Por supuesto que sí. Y hay que hacerlo ver con la mayor energía.
Guatemala presenta índices de pobreza alarmantes. Eso es histórico y estructural. ¡Y no se debe a la corrupción de algún funcionario público mal portado que se queda con algún vuelto! La causa está en la injusticia de base, en la inmisericorde explotación a la que se ve sometida la amplia mayoría de la población. La clase trabajadora guatemalteca (rural o urbana: campesinos pobres con ingresos estacionales u obreros industriales, subocupados varios, empleados públicos, amas de casa) está sometida a una exclusión fabulosa. El salario básico no llega ni a la mitad de la canasta básica, y al menos la mitad de la población asalariada del país ni siquiera tiene eso.

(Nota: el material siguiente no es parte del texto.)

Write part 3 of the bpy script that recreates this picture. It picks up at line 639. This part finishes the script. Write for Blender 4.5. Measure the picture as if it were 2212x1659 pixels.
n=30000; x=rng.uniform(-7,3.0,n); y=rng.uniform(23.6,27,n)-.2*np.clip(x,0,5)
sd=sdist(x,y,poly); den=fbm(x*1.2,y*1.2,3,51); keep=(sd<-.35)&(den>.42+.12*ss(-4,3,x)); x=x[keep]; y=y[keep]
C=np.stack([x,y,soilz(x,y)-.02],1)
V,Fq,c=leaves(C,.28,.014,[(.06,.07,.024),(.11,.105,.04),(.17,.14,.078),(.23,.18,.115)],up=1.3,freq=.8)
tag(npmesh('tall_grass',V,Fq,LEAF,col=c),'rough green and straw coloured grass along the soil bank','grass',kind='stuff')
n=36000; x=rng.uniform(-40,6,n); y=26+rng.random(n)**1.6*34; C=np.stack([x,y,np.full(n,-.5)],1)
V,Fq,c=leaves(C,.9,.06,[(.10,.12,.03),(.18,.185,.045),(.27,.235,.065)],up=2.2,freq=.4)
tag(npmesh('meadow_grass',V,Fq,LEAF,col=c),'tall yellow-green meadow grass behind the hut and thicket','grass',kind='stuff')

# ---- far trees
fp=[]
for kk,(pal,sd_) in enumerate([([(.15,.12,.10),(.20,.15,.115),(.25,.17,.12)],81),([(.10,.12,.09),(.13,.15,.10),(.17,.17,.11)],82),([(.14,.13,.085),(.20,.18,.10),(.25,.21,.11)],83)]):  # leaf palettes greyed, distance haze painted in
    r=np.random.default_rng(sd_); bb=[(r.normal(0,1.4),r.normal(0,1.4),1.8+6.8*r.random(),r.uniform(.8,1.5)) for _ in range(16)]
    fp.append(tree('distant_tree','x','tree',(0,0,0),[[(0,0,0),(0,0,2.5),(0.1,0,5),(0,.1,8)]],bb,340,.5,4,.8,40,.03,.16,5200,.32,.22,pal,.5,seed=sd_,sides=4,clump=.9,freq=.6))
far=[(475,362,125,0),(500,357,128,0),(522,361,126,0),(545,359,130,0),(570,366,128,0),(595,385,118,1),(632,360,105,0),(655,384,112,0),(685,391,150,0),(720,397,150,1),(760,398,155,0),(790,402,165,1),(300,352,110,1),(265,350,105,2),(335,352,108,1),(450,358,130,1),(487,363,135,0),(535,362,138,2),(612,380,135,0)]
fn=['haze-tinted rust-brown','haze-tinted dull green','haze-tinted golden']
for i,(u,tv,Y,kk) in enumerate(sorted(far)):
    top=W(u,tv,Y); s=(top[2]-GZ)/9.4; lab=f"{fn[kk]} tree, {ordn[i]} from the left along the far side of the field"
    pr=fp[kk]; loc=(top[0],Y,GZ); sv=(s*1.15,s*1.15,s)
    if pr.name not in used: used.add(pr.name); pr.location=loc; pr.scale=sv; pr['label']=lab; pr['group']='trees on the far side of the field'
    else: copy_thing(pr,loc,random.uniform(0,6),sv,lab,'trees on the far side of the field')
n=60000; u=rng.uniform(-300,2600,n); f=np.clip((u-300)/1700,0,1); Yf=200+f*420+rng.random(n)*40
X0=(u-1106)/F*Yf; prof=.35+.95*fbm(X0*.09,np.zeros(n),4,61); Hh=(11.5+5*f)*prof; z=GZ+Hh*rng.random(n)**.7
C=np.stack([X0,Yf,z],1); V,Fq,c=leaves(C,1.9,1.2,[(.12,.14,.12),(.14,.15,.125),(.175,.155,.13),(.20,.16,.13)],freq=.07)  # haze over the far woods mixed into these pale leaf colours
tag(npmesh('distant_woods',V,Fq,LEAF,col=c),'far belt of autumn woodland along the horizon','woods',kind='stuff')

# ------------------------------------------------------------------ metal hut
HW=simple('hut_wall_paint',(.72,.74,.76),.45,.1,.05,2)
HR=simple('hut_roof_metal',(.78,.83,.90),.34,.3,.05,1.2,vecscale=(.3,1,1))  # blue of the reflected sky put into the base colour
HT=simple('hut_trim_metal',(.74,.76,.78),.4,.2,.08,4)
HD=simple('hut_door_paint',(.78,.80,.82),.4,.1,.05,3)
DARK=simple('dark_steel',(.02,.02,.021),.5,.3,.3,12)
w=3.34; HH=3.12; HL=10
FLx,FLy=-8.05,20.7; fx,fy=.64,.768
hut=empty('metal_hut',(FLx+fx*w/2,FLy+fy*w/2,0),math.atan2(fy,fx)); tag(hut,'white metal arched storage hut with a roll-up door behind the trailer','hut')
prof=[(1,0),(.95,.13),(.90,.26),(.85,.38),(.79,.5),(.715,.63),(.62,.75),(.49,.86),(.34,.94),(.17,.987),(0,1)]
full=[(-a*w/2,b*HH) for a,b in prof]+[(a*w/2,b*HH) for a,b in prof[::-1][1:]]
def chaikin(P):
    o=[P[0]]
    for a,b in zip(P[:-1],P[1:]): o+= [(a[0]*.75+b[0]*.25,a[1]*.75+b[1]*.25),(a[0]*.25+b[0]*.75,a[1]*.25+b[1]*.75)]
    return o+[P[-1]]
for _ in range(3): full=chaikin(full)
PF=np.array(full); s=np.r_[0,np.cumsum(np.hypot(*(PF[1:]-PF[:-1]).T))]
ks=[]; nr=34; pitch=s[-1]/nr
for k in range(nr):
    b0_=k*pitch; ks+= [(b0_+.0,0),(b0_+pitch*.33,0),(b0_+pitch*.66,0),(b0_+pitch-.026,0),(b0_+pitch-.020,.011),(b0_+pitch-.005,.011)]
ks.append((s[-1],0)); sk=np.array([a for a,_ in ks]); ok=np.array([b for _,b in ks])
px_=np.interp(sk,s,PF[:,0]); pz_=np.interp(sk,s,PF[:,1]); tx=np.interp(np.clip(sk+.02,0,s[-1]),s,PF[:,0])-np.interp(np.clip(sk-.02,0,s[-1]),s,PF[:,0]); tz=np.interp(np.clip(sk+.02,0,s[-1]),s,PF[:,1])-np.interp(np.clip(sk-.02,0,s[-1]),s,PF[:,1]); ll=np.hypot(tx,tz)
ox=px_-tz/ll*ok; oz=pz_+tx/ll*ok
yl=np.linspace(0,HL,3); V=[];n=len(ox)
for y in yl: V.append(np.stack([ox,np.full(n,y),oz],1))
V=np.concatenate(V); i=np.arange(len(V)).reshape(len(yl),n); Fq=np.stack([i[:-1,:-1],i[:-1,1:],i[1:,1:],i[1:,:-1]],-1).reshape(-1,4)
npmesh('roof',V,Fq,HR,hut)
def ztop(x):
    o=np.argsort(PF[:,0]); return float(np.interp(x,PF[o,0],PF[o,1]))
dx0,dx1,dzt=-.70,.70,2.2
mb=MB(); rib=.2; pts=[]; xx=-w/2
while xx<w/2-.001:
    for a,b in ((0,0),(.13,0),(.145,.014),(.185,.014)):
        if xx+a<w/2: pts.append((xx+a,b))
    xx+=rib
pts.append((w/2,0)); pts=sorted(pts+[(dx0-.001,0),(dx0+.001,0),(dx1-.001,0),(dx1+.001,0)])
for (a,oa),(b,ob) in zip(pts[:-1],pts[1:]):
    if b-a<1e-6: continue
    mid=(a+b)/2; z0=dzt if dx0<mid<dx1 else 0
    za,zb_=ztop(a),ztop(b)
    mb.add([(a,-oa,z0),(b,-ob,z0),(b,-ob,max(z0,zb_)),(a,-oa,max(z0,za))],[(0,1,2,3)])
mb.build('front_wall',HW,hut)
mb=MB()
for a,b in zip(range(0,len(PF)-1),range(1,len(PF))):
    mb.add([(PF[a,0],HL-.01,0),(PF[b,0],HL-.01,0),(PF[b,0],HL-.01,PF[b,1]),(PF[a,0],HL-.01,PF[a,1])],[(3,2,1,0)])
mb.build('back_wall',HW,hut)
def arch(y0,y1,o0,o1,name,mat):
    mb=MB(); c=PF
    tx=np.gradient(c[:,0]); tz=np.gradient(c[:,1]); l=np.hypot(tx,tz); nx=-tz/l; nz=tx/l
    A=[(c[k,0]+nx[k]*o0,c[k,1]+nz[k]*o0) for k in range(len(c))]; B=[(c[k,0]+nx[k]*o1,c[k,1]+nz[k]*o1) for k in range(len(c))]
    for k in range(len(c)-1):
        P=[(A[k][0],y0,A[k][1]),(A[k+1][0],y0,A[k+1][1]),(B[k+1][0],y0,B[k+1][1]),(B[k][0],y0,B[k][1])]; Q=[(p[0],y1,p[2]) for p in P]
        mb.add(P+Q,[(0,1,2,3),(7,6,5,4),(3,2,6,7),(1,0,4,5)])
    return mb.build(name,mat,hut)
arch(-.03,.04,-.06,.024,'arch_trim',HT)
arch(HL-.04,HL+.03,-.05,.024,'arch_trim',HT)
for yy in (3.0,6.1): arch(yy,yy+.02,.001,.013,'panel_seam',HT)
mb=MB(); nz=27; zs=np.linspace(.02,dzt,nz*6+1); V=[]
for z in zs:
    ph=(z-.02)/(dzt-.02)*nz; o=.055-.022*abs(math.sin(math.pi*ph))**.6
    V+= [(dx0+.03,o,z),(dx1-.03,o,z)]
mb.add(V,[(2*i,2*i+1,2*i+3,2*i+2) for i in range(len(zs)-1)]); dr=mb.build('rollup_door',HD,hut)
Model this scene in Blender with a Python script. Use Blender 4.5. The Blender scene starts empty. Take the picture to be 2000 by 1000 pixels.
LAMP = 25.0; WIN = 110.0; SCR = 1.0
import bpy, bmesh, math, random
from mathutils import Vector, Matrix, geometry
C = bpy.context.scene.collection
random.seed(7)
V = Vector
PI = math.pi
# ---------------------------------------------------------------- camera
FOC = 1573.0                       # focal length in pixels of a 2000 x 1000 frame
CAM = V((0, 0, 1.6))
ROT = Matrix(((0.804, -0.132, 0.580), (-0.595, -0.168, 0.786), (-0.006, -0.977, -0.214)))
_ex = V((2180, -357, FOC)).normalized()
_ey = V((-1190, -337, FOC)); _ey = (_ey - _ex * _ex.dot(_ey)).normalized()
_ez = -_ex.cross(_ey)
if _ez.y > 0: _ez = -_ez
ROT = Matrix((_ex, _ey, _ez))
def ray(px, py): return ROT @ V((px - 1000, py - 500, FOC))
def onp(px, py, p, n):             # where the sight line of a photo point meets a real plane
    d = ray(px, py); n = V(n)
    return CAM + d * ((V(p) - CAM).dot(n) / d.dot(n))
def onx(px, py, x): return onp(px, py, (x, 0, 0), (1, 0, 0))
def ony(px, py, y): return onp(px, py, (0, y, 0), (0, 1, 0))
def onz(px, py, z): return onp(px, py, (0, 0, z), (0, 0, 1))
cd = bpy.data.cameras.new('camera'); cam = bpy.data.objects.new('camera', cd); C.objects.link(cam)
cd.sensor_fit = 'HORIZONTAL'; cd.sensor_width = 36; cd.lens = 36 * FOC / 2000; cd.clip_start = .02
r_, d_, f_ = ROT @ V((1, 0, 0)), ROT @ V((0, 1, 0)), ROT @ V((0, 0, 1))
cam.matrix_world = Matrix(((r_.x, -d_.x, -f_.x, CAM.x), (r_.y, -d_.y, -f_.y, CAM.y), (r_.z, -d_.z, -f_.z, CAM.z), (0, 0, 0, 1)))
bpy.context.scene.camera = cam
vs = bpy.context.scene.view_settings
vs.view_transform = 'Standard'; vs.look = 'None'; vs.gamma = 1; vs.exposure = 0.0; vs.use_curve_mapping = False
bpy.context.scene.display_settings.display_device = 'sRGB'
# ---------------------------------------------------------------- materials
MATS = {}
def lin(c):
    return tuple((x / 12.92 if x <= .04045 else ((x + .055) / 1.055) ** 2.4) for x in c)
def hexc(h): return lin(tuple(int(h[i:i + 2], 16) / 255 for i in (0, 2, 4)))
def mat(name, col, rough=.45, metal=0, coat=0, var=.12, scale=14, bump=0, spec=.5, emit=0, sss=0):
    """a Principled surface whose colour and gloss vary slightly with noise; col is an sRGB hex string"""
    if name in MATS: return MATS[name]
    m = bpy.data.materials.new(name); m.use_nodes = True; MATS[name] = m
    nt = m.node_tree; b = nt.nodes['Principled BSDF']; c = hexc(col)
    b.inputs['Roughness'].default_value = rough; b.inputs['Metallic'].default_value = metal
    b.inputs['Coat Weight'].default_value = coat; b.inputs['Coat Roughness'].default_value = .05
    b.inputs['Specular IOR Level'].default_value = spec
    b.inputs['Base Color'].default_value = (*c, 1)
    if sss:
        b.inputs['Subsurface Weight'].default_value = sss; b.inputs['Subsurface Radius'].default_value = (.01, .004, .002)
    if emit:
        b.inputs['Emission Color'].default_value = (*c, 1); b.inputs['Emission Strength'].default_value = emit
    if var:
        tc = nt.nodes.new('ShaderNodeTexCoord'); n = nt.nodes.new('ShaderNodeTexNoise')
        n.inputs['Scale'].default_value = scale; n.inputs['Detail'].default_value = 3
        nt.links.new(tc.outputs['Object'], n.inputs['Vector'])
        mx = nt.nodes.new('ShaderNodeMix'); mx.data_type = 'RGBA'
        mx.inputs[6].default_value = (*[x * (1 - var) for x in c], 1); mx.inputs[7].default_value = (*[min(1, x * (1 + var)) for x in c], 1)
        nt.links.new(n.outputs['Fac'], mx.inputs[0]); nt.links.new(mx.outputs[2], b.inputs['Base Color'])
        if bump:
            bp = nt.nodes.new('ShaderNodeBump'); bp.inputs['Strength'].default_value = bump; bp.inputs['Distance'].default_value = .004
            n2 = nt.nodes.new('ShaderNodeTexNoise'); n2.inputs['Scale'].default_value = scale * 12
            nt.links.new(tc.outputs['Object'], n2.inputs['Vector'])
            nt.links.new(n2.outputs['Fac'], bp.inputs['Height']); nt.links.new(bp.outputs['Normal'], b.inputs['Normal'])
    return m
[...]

Las condiciones de vida son francamente paupérrimas porque, o no hay oportunidades laborales, o los puestos de trabajo están pésimamente remunerados. La tenencia de la tierra —aspecto fundamental de la economía nacional— es tremendamente desigual, de manera que un porcentaje ínfimo de terratenientes concentra la amplia mayoría de las tierras cultivables. Para muchísima gente, la única salida posible a esa situación es la migración en condiciones irregulares hacia Estados Unidos (más de 200 personas diarias).
Junto con lo anterior, otras lacras sociales igualmente deleznables conforman la dinámica cotidiana: patriarcado, racismo denigrante, profunda cultura alcohólica. La corrupción está instalada como un elemento más de ese paisaje desolador. En ese sentido, la corrupción es un efecto de una historia de desgarrones, pero no la causa .
La nueva geoestrategia estadounidense ha tomado la lucha contra la corrupción como una causa suprema, moralmente encomiable. ¿Quién podría oponérsele? Y allí anida la mentira: esa cruzada anticorrupción puede aunar —idealmente— todos los sectores sociales sin «diferencias de ideologías, banderías o posiciones políticas», como reza la carta fundacional del Frente Ciudadano contra la Corrupción recientemente aparecido.
Engendro raro, por cierto. Ante la avanzada de las actuales mafias a través del llamado pacto de corruptos (que logró quitar al titular de la SAT, ganar la presidencia del Congreso y apuntar al Ministerio Público pidiendo la retirada de la Cicig), la estrategia de Washington retruca y el alto empresariado nacional (su socio local) saca la artillería pesada. ¿Le tocará el turno a Arzú ahora?
Estamos ante reacomodos de los capitales (tradicionales y emergentes), pero la población siempre está como convidada de piedra, aunque en este nuevo frente aparezcan aires izquierdosos y sociales.
Una vez más, la corrupción no es la causa. ¡Es un efecto! Que los árboles no impidan ver el bosque.